Este hecho nos permite comprender las razones por las que el concepto de “precursores de la Reforma” ha sido sometido a análisis crítico desde el momento mismo en que fue acuñada la expresión. La obra más influyente para la difusión de la idea de precursores de la Reforma fue la publicada por Carl Ullmann en 1866, Reformadores antes de la Reforma. El juicio que entonces formulara una señera figura de la teología liberal, Albrecht Ritschl, bien puede aplicarse a una parte sustantiva de esta búsqueda de “protoreformadores”: refiriéndose a Ullmann escribe que “este historiador pone los más heterogéneos fenómenos en relación con la Reforma, interpretando cualquier desviación de los amplios caminos del catolicismo eclesiástico, también el panteísmo místico y la escolástica nominalista, como preparación de lo que realizó Lutero”. Sin embargo, al provenir de la teología liberal, la crítica de Ritschl tenía un sentido muy preciso: que dichos fenómenos “precursores” no pueden ser interpretados como precursores de la Reforma, porque representan únicamente la mejor expresión de reforma dentro del catolicismo, pero sin apuntar más allá de éste hacia un cristianismo moderno: sin apuntar, podríamos decir, al protestantismo liberal del siglo XIX. Sus advertencias, sin embargo, pueden razonablemente ser recibidas también por quien piense sobre estas cosas desde el protestantismo ortodoxo.

4.

Parecería natural ver la Reforma magisterial como una vía media entre radicales y católico-romanos, una vía media que en su visión de la historia comparte con unos el esquema de corrupciones y reformas, con otros la necesidad de continuidad. Al mismo tiempo, tal visión parecería ser un ideal antídoto contra la moderna intoxicación con visiones de progreso ilimitado. Así, pareciera haber buenos motivos para cultivar semejante visión. Vemos, empero, que incluso aunque no se caiga en un simplista esquema de discontinuidades radicales, esta visión protestante de la historia pierde con facilidad el rumbo: el intento de fabricar precedentes mueve con naturalidad a leer a los hombres del pasado a la luz exclusiva de las controversias presentes, con el resultado de que quedamos desconectados de la tradición central del pasado (el “precursor de la Reforma”, como no es de extrañar, siempre acaba siendo una figura algo marginal de su mundo, no un genuino estandarte de la tradición medieval). ¿Es posible, sin embargo, que esto sea solo una deformación o un subproducto de una visión en sí misma intachable? Es posible, pero está claro que cuanto más esquemáticamente se presente la sucesión de caídas y reformas, tanto más fácilmente se prestará para tales deformaciones.

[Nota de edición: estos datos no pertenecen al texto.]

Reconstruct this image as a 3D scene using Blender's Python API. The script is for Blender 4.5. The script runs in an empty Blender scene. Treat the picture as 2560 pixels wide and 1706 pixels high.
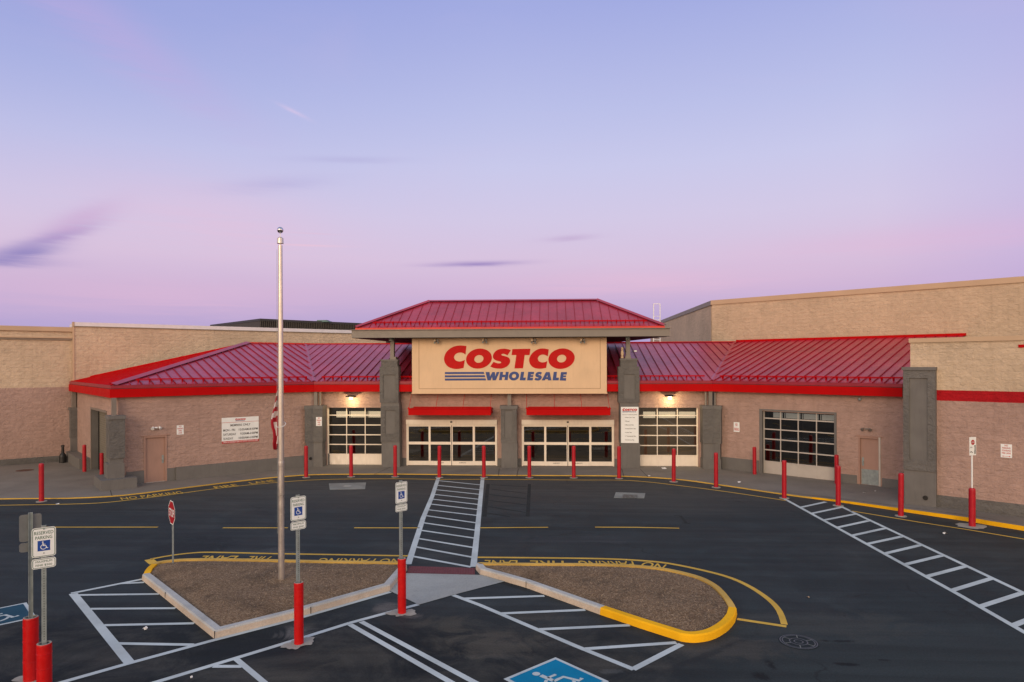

Pero la cura para tal problema no está en una corrección puntual (quitando, por ejemplo, a la oposición al papado el papel cardinal que tempranamente desempeñó para comenzar a identificar precursores), ni tampoco en un simple juzgar de modo matizado sobre los autores del pasado (de un modo que, por ejemplo, no los deje a secas en un bando de caídos o reformados).

Corrupciones y reformas ciertamente hay en la historia humana, pero la historia humana es la historia de variadas dimensiones de la vida. No es que haya una única dimensión de la vida que en ocasiones florezca y en otras se corrompa, ni ocurre tampoco que todas las dimensiones de la vida florecen o se corrompen juntas; el momento de corrupción de una dimensión de nuestras vidas bien puede ser a la vez el momento de reforma de otra dimensión. La historia de la humanidad no es la de una línea ascendente. Pero tampoco es la simple historia de una línea con altos y bajos. Es la historia de numerosas líneas paralelas que a veces suben y bajan juntas, pero que a veces también se cruzan. Si el protestantismo en momentos ha buscado caracterizarse por su vivo reconocimiento de una pluralidad de esferas de existencia, ése es un aspecto que también debe incorporar en su visión de la historia. Resistir así los intentos por caracterizar de modo demasiado sencillo el pasado tal vez sea una indispensable escuela para aprender a mirar también el presente con todos los matices que requiere.